Exercise =
Repeat the material exactly, every line of it.

━━━━━━━━━━

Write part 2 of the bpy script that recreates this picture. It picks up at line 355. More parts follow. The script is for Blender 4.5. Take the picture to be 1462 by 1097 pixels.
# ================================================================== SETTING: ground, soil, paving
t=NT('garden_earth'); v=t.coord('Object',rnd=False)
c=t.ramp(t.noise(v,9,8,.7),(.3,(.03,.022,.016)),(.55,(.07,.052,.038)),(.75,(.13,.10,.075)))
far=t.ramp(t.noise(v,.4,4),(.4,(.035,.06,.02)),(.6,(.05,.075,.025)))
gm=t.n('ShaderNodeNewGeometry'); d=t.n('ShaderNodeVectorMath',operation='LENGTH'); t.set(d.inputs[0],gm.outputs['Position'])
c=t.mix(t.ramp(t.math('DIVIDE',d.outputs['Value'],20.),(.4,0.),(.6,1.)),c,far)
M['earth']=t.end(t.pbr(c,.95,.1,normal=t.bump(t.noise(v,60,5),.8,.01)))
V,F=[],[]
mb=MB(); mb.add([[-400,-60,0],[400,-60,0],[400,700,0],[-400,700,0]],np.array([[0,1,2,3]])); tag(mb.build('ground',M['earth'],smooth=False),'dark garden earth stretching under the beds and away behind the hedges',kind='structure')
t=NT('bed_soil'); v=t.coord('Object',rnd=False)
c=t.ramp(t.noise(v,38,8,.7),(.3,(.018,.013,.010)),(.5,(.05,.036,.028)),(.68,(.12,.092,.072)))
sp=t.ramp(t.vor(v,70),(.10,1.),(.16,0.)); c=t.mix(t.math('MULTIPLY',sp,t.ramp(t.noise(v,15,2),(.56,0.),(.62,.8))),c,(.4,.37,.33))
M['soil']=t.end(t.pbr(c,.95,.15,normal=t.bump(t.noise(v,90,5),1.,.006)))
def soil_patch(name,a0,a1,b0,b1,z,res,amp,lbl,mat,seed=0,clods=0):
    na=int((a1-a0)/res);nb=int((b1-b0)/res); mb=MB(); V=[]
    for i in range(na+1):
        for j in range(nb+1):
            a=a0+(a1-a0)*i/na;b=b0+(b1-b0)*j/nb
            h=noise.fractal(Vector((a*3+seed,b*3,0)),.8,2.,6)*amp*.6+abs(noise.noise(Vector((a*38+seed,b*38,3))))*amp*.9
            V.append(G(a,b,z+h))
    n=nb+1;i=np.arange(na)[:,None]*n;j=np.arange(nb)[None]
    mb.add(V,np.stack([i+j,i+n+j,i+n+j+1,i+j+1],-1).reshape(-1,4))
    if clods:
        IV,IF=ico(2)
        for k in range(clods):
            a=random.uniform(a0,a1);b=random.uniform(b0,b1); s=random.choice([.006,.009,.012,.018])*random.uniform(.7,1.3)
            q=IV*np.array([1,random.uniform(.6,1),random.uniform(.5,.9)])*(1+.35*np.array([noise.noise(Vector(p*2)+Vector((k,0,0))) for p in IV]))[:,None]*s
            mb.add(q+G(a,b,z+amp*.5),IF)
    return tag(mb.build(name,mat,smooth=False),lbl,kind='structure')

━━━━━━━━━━

Solution to the exercise =
Write part 2 of the bpy script that recreates this picture. It picks up at line 355. More parts follow. The script is for Blender 4.5. Take the picture to be 1462 by 1097 pixels.
# ================================================================== SETTING: ground, soil, paving
t=NT('garden_earth'); v=t.coord('Object',rnd=False)
c=t.ramp(t.noise(v,9,8,.7),(.3,(.03,.022,.016)),(.55,(.07,.052,.038)),(.75,(.13,.10,.075)))
far=t.ramp(t.noise(v,.4,4),(.4,(.035,.06,.02)),(.6,(.05,.075,.025)))
gm=t.n('ShaderNodeNewGeometry'); d=t.n('ShaderNodeVectorMath',operation='LENGTH'); t.set(d.inputs[0],gm.outputs['Position'])
c=t.mix(t.ramp(t.math('DIVIDE',d.outputs['Value'],20.),(.4,0.),(.6,1.)),c,far)
M['earth']=t.end(t.pbr(c,.95,.1,normal=t.bump(t.noise(v,60,5),.8,.01)))
V,F=[],[]
mb=MB(); mb.add([[-400,-60,0],[400,-60,0],[400,700,0],[-400,700,0]],np.array([[0,1,2,3]])); tag(mb.build('ground',M['earth'],smooth=False),'dark garden earth stretching under the beds and away behind the hedges',kind='structure')
t=NT('bed_soil'); v=t.coord('Object',rnd=False)
c=t.ramp(t.noise(v,38,8,.7),(.3,(.018,.013,.010)),(.5,(.05,.036,.028)),(.68,(.12,.092,.072)))
sp=t.ramp(t.vor(v,70),(.10,1.),(.16,0.)); c=t.mix(t.math('MULTIPLY',sp,t.ramp(t.noise(v,15,2),(.56,0.),(.62,.8))),c,(.4,.37,.33))
M['soil']=t.end(t.pbr(c,.95,.15,normal=t.bump(t.noise(v,90,5),1.,.006)))
def soil_patch(name,a0,a1,b0,b1,z,res,amp,lbl,mat,seed=0,clods=0):
    na=int((a1-a0)/res);nb=int((b1-b0)/res); mb=MB(); V=[]
    for i in range(na+1):
        for j in range(nb+1):
            a=a0+(a1-a0)*i/na;b=b0+(b1-b0)*j/nb
            h=noise.fractal(Vector((a*3+seed,b*3,0)),.8,2.,6)*amp*.6+abs(noise.noise(Vector((a*38+seed,b*38,3))))*amp*.9
            V.append(G(a,b,z+h))
    n=nb+1;i=np.arange(na)[:,None]*n;j=np.arange(nb)[None]
    mb.add(V,np.stack([i+j,i+n+j,i+n+j+1,i+j+1],-1).reshape(-1,4))
    if clods:
        IV,IF=ico(2)
        for k in range(clods):
            a=random.uniform(a0,a1);b=random.uniform(b0,b1); s=random.choice([.006,.009,.012,.018])*random.uniform(.7,1.3)
            q=IV*np.array([1,random.uniform(.6,1),random.uniform(.5,.9)])*(1+.35*np.array([noise.noise(Vector(p*2)+Vector((k,0,0))) for p in IV]))[:,None]*s
            mb.add(q+G(a,b,z+amp*.5),IF)
    return tag(mb.build(name,mat,smooth=False),lbl,kind='structure')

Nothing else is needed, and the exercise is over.